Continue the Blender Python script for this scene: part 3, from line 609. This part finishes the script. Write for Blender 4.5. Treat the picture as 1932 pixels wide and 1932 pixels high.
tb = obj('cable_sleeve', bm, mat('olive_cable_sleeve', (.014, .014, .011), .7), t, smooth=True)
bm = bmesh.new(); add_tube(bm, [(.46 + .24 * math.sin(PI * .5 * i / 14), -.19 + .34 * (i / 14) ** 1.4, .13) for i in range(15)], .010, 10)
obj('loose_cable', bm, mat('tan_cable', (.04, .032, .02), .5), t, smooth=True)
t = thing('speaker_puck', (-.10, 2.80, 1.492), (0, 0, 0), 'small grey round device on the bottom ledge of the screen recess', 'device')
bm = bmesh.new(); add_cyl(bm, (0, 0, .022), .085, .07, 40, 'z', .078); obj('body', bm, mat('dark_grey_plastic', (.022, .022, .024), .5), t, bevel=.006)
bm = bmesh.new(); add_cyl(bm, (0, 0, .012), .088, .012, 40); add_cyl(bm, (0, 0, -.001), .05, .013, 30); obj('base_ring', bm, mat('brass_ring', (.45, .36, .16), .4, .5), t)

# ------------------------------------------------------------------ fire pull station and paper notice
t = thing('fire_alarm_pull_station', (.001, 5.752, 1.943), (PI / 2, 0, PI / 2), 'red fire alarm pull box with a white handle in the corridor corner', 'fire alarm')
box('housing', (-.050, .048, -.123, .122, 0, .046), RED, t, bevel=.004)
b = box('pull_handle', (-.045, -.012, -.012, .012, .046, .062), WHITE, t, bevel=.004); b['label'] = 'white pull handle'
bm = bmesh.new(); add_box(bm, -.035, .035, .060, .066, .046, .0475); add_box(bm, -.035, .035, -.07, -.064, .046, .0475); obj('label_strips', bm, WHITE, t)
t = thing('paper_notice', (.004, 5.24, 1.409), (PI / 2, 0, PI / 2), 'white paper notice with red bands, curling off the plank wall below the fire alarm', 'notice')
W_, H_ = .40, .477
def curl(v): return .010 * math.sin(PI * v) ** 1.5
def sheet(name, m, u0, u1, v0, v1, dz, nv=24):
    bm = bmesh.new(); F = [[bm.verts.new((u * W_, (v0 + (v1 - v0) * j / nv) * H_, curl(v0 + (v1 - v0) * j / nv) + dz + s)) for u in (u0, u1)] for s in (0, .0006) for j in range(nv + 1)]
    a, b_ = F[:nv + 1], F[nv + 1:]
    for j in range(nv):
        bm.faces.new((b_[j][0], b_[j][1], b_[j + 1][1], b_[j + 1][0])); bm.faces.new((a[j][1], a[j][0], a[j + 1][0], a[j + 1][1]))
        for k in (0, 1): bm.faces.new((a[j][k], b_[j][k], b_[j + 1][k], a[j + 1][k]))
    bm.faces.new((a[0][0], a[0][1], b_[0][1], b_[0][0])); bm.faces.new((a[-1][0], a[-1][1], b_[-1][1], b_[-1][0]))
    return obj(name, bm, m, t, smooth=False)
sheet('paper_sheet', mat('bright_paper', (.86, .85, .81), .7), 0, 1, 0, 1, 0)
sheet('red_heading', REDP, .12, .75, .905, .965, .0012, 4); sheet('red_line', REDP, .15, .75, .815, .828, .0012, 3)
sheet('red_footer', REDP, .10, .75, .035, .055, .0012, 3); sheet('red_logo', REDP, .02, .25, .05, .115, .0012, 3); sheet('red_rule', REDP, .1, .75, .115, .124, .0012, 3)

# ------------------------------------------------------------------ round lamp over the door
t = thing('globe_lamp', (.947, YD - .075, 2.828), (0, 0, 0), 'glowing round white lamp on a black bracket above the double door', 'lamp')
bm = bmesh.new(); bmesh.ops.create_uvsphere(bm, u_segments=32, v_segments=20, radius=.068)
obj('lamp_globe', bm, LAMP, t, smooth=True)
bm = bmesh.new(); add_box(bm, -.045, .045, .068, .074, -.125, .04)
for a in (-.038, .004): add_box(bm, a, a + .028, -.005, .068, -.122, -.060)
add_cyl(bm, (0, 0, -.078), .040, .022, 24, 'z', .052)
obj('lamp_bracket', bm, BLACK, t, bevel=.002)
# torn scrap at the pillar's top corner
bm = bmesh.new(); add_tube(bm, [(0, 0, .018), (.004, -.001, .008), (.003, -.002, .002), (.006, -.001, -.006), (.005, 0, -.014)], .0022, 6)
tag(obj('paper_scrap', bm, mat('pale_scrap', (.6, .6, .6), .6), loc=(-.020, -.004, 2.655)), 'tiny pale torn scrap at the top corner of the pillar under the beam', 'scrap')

———

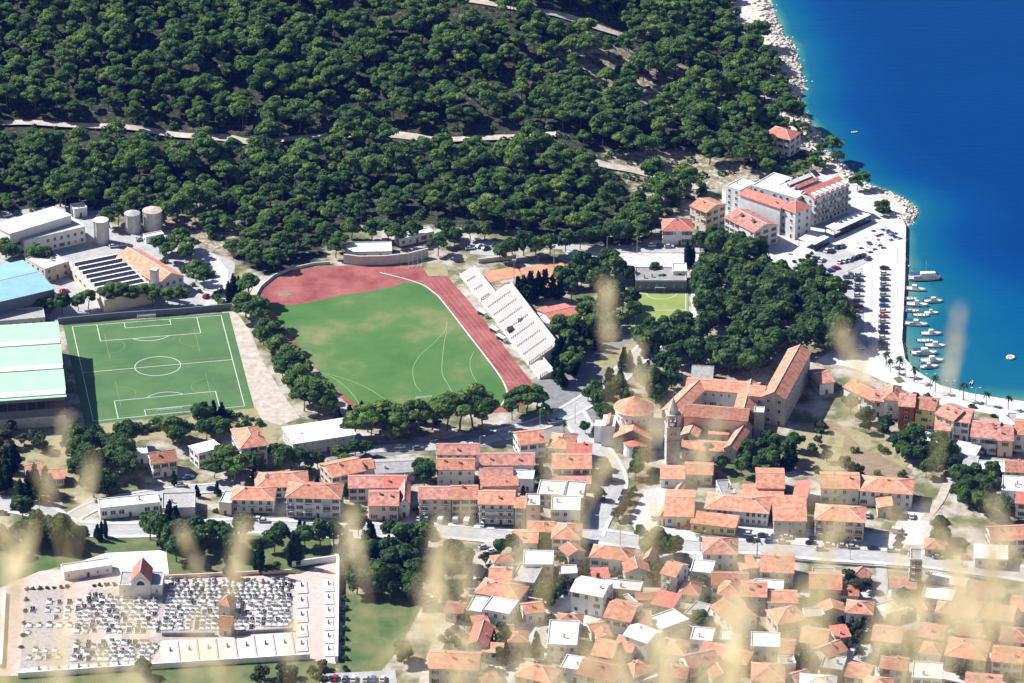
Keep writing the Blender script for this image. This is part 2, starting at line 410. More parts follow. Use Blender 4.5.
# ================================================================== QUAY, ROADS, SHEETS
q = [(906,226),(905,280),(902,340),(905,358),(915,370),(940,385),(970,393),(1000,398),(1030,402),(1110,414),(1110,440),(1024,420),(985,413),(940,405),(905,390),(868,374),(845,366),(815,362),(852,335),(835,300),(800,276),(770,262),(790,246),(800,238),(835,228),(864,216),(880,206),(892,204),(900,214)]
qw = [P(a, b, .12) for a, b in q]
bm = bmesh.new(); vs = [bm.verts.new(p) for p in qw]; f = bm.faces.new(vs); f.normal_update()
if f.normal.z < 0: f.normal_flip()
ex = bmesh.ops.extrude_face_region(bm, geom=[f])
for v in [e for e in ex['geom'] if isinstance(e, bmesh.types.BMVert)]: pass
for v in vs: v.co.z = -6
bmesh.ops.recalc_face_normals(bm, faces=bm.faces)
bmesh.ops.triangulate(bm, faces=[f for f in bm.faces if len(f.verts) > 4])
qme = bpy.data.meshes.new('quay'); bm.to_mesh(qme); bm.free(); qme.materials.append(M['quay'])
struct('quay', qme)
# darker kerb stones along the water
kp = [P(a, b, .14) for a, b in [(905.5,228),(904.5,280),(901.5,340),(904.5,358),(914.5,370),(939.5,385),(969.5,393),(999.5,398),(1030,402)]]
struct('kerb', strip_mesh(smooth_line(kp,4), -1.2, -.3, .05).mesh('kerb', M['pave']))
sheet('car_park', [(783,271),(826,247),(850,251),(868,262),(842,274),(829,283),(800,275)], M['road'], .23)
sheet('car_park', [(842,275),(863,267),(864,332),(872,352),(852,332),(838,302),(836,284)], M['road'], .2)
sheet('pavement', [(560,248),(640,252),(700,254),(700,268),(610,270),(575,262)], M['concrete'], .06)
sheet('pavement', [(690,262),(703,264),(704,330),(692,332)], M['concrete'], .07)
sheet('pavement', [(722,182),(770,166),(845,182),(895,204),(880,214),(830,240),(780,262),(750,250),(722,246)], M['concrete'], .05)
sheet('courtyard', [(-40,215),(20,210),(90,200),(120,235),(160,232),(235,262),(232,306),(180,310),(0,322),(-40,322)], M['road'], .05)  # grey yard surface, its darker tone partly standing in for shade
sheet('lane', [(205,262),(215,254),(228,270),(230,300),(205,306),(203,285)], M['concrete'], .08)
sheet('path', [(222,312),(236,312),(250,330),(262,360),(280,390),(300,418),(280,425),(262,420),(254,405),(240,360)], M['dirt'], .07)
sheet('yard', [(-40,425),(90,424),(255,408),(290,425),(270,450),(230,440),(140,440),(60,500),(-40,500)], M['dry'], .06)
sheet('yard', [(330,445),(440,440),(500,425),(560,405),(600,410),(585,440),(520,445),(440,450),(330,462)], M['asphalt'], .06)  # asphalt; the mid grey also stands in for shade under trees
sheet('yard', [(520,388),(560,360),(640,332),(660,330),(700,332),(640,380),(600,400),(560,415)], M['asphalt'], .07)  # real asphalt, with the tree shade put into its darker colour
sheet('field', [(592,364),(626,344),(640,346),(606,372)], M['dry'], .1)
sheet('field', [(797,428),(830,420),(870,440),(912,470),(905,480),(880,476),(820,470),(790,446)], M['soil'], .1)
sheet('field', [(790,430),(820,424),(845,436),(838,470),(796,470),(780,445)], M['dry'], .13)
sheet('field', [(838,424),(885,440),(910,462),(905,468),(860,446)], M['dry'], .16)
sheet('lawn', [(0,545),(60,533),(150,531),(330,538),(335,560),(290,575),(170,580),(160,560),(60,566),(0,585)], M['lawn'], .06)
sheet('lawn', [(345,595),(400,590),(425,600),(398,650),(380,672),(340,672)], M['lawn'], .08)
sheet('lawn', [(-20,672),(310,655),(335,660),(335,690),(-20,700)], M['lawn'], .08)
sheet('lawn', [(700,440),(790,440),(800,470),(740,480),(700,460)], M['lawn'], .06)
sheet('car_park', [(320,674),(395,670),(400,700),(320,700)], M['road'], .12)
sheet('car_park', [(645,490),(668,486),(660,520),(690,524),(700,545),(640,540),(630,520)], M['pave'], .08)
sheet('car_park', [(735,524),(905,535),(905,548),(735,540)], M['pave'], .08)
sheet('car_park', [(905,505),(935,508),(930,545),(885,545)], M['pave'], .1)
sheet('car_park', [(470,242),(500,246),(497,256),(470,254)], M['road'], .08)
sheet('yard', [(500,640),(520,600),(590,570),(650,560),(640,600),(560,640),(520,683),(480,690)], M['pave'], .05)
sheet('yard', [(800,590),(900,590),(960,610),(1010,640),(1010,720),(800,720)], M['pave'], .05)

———

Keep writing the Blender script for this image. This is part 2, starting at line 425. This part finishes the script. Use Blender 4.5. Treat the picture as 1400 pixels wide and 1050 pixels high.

———

| To do |
Print exactly the lines above from the one with "Continue the Blender" to the one with "bm = bmesh.new(); add_cyl(bm, (0, 0, .012), .088, .012, 40);", including both.

| Right answer |
Continue the Blender Python script for this scene: part 3, from line 609. This part finishes the script. Write for Blender 4.5. Treat the picture as 1932 pixels wide and 1932 pixels high.
tb = obj('cable_sleeve', bm, mat('olive_cable_sleeve', (.014, .014, .011), .7), t, smooth=True)
bm = bmesh.new(); add_tube(bm, [(.46 + .24 * math.sin(PI * .5 * i / 14), -.19 + .34 * (i / 14) ** 1.4, .13) for i in range(15)], .010, 10)
obj('loose_cable', bm, mat('tan_cable', (.04, .032, .02), .5), t, smooth=True)
t = thing('speaker_puck', (-.10, 2.80, 1.492), (0, 0, 0), 'small grey round device on the bottom ledge of the screen recess', 'device')
bm = bmesh.new(); add_cyl(bm, (0, 0, .022), .085, .07, 40, 'z', .078); obj('body', bm, mat('dark_grey_plastic', (.022, .022, .024), .5), t, bevel=.006)
bm = bmesh.new(); add_cyl(bm, (0, 0, .012), .088, .012, 40); add_cyl(bm, (0, 0, -.001), .05, .013, 30); obj('base_ring', bm, mat('brass_ring', (.45, .36, .16), .4, .5), t)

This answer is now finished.